YOUR OBJECTIVE:
Up to and including the line that contains "COL = S.collection", repeat each line of the data exactly, starting from the first.

DATA EXTRACT:
—————

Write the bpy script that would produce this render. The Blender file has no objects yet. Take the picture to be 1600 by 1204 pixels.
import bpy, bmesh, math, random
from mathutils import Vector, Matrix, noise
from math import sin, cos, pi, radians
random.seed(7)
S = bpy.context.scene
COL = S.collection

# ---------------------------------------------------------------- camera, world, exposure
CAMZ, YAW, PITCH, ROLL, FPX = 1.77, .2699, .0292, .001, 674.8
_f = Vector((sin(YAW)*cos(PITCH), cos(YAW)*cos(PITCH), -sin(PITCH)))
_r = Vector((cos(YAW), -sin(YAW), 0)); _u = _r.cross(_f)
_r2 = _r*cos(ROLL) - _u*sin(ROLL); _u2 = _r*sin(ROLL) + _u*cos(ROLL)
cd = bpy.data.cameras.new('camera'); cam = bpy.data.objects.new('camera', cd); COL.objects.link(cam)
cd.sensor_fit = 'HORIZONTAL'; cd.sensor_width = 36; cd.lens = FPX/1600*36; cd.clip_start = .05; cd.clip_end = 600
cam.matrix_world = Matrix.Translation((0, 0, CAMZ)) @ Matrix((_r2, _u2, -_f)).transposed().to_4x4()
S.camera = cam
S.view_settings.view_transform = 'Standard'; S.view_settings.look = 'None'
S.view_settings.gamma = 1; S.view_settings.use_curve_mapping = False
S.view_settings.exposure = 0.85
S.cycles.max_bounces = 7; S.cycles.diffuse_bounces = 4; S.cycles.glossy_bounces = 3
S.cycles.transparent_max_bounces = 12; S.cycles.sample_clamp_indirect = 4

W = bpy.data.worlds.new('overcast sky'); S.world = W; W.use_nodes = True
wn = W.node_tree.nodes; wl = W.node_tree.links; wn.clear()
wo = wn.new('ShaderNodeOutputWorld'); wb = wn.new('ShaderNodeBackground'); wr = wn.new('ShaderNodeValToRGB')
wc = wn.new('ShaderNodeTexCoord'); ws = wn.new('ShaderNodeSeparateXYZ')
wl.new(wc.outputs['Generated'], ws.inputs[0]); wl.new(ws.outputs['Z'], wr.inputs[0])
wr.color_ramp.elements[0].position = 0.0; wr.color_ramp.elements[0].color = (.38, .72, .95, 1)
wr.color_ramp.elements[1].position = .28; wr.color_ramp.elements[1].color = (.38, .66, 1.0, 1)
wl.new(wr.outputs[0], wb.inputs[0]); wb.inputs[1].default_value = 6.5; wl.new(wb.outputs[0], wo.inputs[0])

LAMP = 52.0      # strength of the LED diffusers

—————

WRITTEN REPLY:
Write the bpy script that would produce this render. The Blender file has no objects yet. Take the picture to be 1600 by 1204 pixels.
import bpy, bmesh, math, random
from mathutils import Vector, Matrix, noise
from math import sin, cos, pi, radians
random.seed(7)
S = bpy.context.scene
COL = S.collection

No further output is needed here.